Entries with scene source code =
-- START --

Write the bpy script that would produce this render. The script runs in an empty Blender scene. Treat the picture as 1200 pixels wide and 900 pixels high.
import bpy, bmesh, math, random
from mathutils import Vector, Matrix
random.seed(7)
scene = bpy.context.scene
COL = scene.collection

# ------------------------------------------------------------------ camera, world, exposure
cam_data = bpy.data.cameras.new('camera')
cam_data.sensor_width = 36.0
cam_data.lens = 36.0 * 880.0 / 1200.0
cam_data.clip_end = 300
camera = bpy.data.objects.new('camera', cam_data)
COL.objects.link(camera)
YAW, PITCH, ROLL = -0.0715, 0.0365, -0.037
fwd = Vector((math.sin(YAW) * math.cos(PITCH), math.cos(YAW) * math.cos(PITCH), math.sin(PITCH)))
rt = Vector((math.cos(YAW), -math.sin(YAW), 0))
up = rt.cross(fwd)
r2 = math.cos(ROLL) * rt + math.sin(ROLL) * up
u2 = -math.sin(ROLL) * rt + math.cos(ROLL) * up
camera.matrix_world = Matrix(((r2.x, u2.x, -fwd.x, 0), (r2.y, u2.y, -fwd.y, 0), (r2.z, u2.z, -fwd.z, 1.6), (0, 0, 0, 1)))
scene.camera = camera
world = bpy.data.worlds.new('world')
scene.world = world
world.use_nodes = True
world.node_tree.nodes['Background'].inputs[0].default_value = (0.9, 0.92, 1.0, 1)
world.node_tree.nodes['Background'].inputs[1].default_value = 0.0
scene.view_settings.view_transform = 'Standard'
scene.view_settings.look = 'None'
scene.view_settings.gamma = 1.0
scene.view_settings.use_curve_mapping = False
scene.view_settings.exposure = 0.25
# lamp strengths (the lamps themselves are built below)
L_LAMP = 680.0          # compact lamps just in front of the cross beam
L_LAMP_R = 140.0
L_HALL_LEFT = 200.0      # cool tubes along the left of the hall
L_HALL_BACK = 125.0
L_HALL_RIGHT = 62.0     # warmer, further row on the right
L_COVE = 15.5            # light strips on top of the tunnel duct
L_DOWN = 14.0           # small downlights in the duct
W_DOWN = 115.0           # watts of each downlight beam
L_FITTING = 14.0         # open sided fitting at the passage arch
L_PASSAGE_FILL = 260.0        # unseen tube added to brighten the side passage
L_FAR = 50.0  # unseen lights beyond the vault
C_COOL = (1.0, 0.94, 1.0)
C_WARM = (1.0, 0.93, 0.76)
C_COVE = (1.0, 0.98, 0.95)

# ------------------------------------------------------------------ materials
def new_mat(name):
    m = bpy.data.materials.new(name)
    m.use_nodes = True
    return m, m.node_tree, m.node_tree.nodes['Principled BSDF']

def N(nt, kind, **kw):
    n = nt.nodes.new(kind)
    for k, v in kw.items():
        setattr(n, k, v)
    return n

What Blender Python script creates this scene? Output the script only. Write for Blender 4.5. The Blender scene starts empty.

-- END --

OBJECTIVE = Transcribe only the lines from the beginning of the entries to the line with "COL = scene.collection", inclusive, exactly as written.

CORRECT RESULT =
Write the bpy script that would produce this render. The script runs in an empty Blender scene. Treat the picture as 1200 pixels wide and 900 pixels high.
import bpy, bmesh, math, random
from mathutils import Vector, Matrix
random.seed(7)
scene = bpy.context.scene
COL = scene.collection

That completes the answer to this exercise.